Leo: Yes. I don't know if I'll teach it on a school basis, because I've had such problems trying to do that on an academic level, but will do it individually with people. Several months ago I did a session called "The Art Of The Improviser". For eight weeks I taught the formal aspects of blues, based on actuality of blues, and my feeling that was actually being said into it, because I feel that blues is a very misunderstood music and I think that it covers two categories: instrumental/vocal music and it's also an instrumental music. Fletcher Henderson plays "The Gold Coast Blues", that was an instrumental blues and the way they played it pertained exclusively to instruments. If you hear Robert Johnson or Joe Turner or Big Joe Williams sing the blues and play the guitar along with it, that's the blues instrumental and vocal. I think it's highly misunderstood.

Bill: Do you feel inclined to do what is traditional for jazz musicians to do and that is go out on the road. Are you involved in that thought?

Leo: I am very much, except I haven't had very much opportunity to do that. I've had a few concerts and I do have New Delta Akri, for which I organized the concept in 1970, and it still exists. I've had two European residences rather than tours, we went there to live and play, we played the Ann Arbor Blues & Jazz Festival of 1972 and several other small places we've played, mostly on the East Coast and New York. We are inclined to travel. The current trio, Anthony Davis on piano and Wes Brown on bass. That particular combination was not in the European residence. The first time it was Henry Threadgill, myself and Leonard Jones. The second time was just Leonard Jones and I. After that is when I organized here in Connecticut with Anthony Davis and a bass player.

Bill: The original trio as I understand was with Leroy Jenkins and Anthony Braxton.

Leo: That group was originally called the Creative Construction Co.

Bill: That group actually made a lot of records with Anthony Braxton, Leroy Jenkins and yourself.

Leo: That group was very important in the development of this music, and when all the pieces are out people shall really see another side of what was happening, along with everything else that was going on then. The group recorded "Three compositions of new jazz" on Delmark Records and did two records on the BYG label. Alan Bates has just released one called "Silence" [Freedom]. That was done in 1969, in America, just before we went to Europe. The first concert we played in New York after returning is going to be released, just half of it, another half of it is due to be released. If I'm not mistaken, Leroy Jenkins has the master tape of something we did in the studio. A radio performance was also taped.

Bill: You've just released a new record of the trio. How are you going about letting people know of it?

Leo: I've decided to have reviews on this one because I guess I shouldn't impose my own rigid concept on the people in the group. I personally don't particularly believe in reviews, but there is Anthony and Wes, and I don't think I have a right to impose it on them.

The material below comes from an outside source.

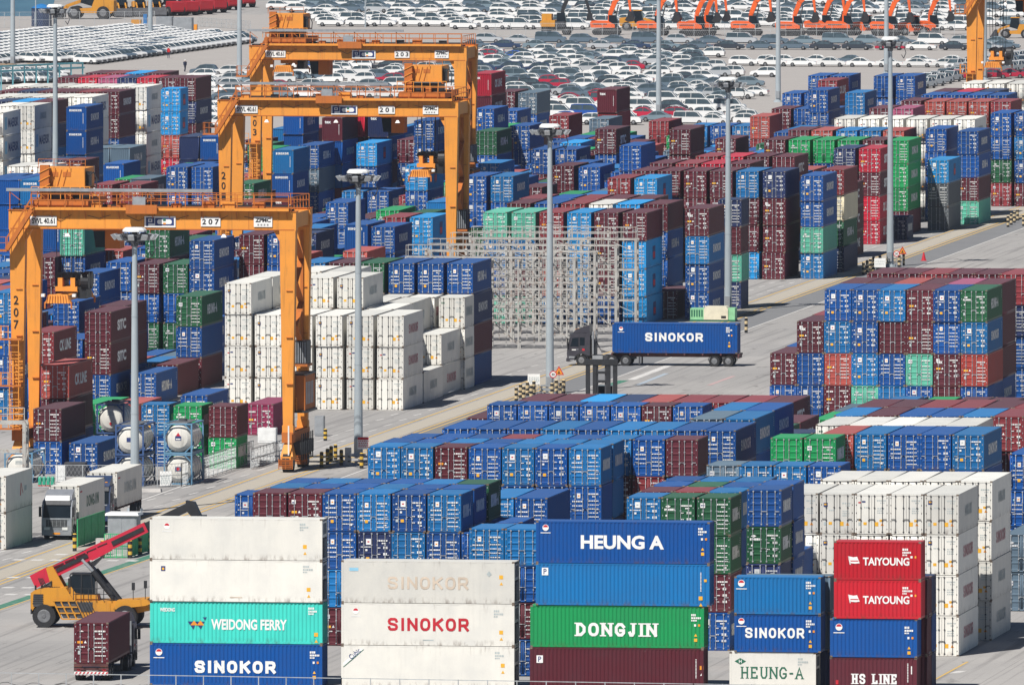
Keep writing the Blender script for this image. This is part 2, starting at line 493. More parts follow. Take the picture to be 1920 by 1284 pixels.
# behind the nearest crane beam
N_ = 'lane under nearest beam'
row(N_ + ', maroon near the leg', 72, 447, 3, 'MM', 40, 2.9, 2.84)
row(N_ + ', lower maroon near the leg', 58, 482, 3, 'MMG', 40, 2.9, 2.84)
row(N_ + ', mint doors', 118, 424, 4, 'mB', 40, 2.9, 2.84)
row(N_ + ', blue blank', 70, 415, 4, '!BB', 40, 2.9, 2.84)
row(N_ + ', lettered end behind spreader', 119, 462, 4, '!BBB', 40, 2.9, 2.84)
row(N_ + ', blue under the spreader', 100, 565, 3, 'BB', 40, 2.9, 2.84)
row(N_ + ', blue stack right of the spreader', 140, 512, 3, 'BB', 40, 2.9, 2.84)
row(N_ + ', faded red', 186, 470, 3, 'rM', 40, 2.9, 2.84)
row(N_ + ', blue doors with stickers', 197, 442, 4, 'BM', 40, 2.9, 2.84)
row(N_ + ', green over maroon', 262, 432, 4, 'GM', 40, 2.9, 2.84)
row(N_ + ', blue behind the mast', 255, 465, 3, 'BBB GB', 40, 2.9, 2.9)
row(N_ + ', blue doors right', 369, 447, 4, 'BBB', 40, 2.9, 2.9)
row(N_ + ', maroon right', 434, 470, 3, 'MB', 40, 2.9, 2.9)

# -- right hand lanes behind the frames
H_ = 'wall behind steel racks'
row(H_ + ', front row', 912, 396, 4, 'mbBm mbMm RMrb cccb MMMB Mccc', 40, 2.85, 2.86)
row(H_ + ', single maroon at the back', 1226, 545, 1, 'M', 40, 2.9)
row(H_ + ', second row', 936, 385, 4, 'M B R W c MBBB', 40, 2.85, 2.86)
row('red topped stack right of racks', 1285, 391, 4, 'MbBB', 40, 2.85)
row(H_ + ', third row', 975, 372, 4, 'R B R M M', 40, 2.85, 2.86)
row('sky blue tops right of racks', 1244, 375, 3, 'cB cB', 40, 2.85, 2.86)
row('navy topped stack right of racks', 1346, 374, 4, 'NMmN', 20, 2.85)
J_ = 'maroon row behind steel racks'
row(J_, 1185, 320, 4, 'M M MMMM MMMM bMMc NMMM', 40, 2.92, 2.85)
row('pair above the steel racks', 1140, 334, 4, 'RM cB', 40, 2.85, 2.84)
row('stack with mint box by the road', 1501, 329, 4, 'BBmb', 40, 2.8)
row('stack with cream box by the road', 1541, 318, 4, 'RYGN', 40, 2.8)
row('maroon lettered stack by the road', 1553, 345, 3, 'MMM', 40, 2.75)
row('crimson stack by the right mast', 1565, 278, 4, 'N XMXX', 40, 2.72, 2.8)
row('blue one on the ground by the right mast', 1661, 407, 1, 'N', 20, 2.6)
V_ = 'green topped row at right'
row(V_, 1433, 262, 4, 'M g g g M gggM', 40, 2.72, 2.85)
row(V_ + ', red roofs behind', 1478, 244, 4, 'M r b b r', 40, 2.72, 2.8)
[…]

I would do that for my solo music but when there are other people involved I think it's impossible to do that, it's like being a king and I'm not a king I'm a worker.

Bill: Do you find this a better method than knocking on doors of record companies?

Leo: Most certainly. I've decided for myself, as long as I'm alive, Kabell Records will be active. I've set for myself to try to release at least one record a year, now that I've gotten everything really off the ground. I've had my record company since 1971 and I've got two records, that's our solo record and "Reflectativity". I have four master tapes here of other materials I plan to release periodically, they are all different instrumentation. I have the master tape of the performance we did at Ann Arbor. That was part of the agreement. I have a radio performance that we did in March with New Dalta Ahkri, with Oliver Lake added. I have that master tape which is good and a couple other tapes of duos that are in my catalogue. I also have another solo performance which I'm going to release.

Bill: So we've got fifty years of Leo Smith music to come.

Leo: On Kabell. I've decided that's going to be my avenue, I'm not going to go to the man at Impulse or the man at Atlantic records or whatever the entire brackets of the people are because I can do it. Eventually it will bring in some kind of income so that I can continue to produce records and put them out. I hope to eventually start releasing my old material through other companies. Give them rights to release for three years, with lease contracts but not an out and out sell. I would never get rid of the masters of any of my music. It would always be limited to a certain geographical area. For example if someone in Europe released them they would have only Europe and only those areas they could work in within certain set time periods however many years they would handle that material.

Bill: Do you feel suspicious of the establishment?

Leo: No. I want to do it this way. If I can do it this way and really make a break-through in this entire crust. There have been many musicians before me that have had these ideas, and I've gained from their ideas, the thing that makes my idea different from theirs is I'm not holding out. I did not make the record to hold out and say, when the man comes along to pay me the money I think I'm worth, I'll let him have the master tapes. I didn't do it for that. I'm not in competition with any recording company, whether it's large or small, it's for documentation reasons, and also a much wider area. I want to influence people through my music. I want people to hear the music, be influenced by it, learn from it to make their lives better. I am speaking in absolute sense when I say influence, I mean in terms of musicians, listeners and other artists, even politicians if they could hear. I would like to change people's lives through my music by having the influence on their psyche of the music.